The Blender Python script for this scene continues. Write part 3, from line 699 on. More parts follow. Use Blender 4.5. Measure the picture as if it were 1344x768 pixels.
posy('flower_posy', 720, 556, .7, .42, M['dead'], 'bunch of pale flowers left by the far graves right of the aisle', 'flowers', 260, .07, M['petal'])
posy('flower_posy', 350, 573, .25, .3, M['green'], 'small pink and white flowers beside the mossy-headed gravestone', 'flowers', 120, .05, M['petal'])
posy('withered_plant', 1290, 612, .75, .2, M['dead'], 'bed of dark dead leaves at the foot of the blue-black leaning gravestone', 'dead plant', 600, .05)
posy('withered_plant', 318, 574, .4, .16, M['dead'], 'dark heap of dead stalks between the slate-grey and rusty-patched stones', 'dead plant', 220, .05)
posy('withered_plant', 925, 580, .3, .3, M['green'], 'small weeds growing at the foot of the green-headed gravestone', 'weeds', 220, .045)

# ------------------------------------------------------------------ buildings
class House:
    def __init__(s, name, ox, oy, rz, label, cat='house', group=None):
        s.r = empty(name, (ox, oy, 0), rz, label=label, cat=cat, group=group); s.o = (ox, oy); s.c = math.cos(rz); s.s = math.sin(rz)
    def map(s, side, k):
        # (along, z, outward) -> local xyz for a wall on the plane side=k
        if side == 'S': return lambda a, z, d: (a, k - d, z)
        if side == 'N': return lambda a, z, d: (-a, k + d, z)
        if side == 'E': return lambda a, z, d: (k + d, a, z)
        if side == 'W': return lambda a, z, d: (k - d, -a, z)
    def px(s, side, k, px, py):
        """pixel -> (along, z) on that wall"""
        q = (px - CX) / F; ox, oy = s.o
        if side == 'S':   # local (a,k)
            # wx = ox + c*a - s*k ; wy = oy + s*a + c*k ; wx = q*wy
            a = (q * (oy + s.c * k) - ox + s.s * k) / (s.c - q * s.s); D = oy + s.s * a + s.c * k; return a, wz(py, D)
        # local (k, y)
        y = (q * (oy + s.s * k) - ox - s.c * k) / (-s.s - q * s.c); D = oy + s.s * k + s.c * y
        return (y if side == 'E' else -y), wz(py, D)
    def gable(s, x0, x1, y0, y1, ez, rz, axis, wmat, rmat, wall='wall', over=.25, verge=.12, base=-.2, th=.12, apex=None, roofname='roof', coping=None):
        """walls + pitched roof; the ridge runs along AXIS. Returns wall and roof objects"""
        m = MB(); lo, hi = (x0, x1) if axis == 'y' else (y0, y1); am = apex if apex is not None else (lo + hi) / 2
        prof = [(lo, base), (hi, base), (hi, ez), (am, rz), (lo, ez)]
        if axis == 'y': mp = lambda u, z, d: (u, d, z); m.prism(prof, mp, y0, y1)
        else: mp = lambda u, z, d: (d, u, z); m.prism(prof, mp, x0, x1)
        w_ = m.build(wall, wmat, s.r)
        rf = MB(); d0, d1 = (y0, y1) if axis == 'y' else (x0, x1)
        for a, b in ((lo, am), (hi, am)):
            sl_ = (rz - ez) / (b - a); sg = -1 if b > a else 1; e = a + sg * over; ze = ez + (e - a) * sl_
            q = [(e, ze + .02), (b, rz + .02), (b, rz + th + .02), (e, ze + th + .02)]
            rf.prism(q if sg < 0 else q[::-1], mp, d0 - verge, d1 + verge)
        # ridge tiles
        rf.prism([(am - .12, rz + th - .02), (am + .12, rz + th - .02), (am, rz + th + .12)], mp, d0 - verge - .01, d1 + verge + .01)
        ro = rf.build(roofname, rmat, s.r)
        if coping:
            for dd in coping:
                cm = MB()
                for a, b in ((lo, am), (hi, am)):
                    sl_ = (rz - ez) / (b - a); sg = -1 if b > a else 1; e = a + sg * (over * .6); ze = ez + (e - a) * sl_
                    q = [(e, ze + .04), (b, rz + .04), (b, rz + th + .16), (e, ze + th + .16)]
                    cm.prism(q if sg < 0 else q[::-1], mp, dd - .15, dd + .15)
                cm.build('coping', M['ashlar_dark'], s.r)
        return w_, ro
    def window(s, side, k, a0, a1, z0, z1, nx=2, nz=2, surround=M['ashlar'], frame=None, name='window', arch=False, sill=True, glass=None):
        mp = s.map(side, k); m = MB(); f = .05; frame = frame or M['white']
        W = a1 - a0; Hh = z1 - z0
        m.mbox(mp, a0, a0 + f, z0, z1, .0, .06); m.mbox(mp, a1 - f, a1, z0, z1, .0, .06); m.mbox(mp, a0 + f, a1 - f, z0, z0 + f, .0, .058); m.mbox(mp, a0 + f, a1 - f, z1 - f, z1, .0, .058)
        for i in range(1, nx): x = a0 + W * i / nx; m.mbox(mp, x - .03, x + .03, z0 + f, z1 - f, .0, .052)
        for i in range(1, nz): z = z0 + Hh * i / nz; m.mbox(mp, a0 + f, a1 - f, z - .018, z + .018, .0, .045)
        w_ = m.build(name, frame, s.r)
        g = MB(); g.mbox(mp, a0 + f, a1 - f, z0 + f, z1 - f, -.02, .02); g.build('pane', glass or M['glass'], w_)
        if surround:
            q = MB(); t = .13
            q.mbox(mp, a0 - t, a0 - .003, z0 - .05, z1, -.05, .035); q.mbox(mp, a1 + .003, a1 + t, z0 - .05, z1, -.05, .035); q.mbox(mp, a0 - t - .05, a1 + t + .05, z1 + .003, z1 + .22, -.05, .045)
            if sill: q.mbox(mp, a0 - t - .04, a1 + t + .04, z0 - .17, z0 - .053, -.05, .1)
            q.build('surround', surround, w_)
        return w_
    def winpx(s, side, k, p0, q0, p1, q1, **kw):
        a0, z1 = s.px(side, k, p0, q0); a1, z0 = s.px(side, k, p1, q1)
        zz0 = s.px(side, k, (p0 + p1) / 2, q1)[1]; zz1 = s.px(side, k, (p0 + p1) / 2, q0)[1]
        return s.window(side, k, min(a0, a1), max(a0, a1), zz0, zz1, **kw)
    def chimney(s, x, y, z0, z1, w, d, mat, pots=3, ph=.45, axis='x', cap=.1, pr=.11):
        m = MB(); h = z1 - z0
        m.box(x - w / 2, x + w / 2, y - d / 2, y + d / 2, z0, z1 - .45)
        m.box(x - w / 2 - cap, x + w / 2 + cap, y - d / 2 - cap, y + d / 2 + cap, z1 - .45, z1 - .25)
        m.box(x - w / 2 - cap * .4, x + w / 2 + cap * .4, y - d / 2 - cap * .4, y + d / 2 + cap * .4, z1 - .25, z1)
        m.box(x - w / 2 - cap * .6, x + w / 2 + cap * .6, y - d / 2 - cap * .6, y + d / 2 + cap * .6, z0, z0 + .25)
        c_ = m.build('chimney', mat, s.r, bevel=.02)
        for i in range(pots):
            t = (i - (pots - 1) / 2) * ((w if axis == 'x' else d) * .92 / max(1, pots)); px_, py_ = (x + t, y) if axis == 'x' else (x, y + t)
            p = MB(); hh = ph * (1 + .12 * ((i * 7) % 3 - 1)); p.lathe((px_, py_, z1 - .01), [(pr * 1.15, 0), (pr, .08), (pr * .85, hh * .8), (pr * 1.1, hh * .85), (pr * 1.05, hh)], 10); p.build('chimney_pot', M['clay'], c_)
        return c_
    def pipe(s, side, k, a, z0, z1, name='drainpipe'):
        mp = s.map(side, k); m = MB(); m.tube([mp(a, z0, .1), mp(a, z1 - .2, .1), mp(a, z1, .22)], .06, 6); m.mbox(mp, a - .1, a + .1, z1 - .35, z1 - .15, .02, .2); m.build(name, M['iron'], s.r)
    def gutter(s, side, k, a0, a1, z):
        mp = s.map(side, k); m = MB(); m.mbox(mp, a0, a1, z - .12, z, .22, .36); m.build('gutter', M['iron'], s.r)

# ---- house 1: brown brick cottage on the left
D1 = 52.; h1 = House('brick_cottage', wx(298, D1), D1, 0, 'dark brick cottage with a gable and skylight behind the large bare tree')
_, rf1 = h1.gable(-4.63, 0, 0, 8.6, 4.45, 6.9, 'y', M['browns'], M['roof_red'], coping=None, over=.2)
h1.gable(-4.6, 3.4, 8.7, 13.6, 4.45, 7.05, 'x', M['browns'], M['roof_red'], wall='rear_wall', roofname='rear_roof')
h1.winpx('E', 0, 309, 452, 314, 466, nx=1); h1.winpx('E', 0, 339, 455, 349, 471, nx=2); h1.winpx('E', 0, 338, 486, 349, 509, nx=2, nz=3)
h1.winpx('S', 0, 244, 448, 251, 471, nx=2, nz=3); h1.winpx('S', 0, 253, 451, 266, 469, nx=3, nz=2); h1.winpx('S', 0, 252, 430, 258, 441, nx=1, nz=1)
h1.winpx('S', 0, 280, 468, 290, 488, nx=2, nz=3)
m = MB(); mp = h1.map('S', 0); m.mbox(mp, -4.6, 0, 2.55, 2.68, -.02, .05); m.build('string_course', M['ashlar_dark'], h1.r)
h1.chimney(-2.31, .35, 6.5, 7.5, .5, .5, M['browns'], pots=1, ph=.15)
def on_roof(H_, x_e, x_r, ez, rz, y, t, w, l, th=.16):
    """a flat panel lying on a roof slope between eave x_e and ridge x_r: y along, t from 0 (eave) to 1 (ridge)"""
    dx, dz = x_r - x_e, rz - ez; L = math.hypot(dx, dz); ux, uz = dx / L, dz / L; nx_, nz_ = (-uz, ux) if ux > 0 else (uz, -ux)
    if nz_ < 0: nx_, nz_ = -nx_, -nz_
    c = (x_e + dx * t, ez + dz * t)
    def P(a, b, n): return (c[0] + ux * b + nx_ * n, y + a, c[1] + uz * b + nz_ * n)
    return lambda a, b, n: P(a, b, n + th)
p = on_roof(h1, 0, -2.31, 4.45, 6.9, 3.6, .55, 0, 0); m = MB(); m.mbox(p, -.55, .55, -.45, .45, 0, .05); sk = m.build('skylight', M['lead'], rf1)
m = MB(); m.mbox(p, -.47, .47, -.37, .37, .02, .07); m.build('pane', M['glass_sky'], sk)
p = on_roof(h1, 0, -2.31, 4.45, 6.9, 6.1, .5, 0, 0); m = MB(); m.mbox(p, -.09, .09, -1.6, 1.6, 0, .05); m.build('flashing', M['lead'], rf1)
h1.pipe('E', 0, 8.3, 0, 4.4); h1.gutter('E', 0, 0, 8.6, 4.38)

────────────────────

_What you will do:_ Read through the lines above and collect those that contain the string "from".

_The completed task:_
The Blender Python script for this scene continues. Write part 3, from line 699 on. More parts follow. Use Blender 4.5. Measure the picture as if it were 1344x768 pixels.
    """a flat panel lying on a roof slope between eave x_e and ridge x_r: y along, t from 0 (eave) to 1 (ridge)"""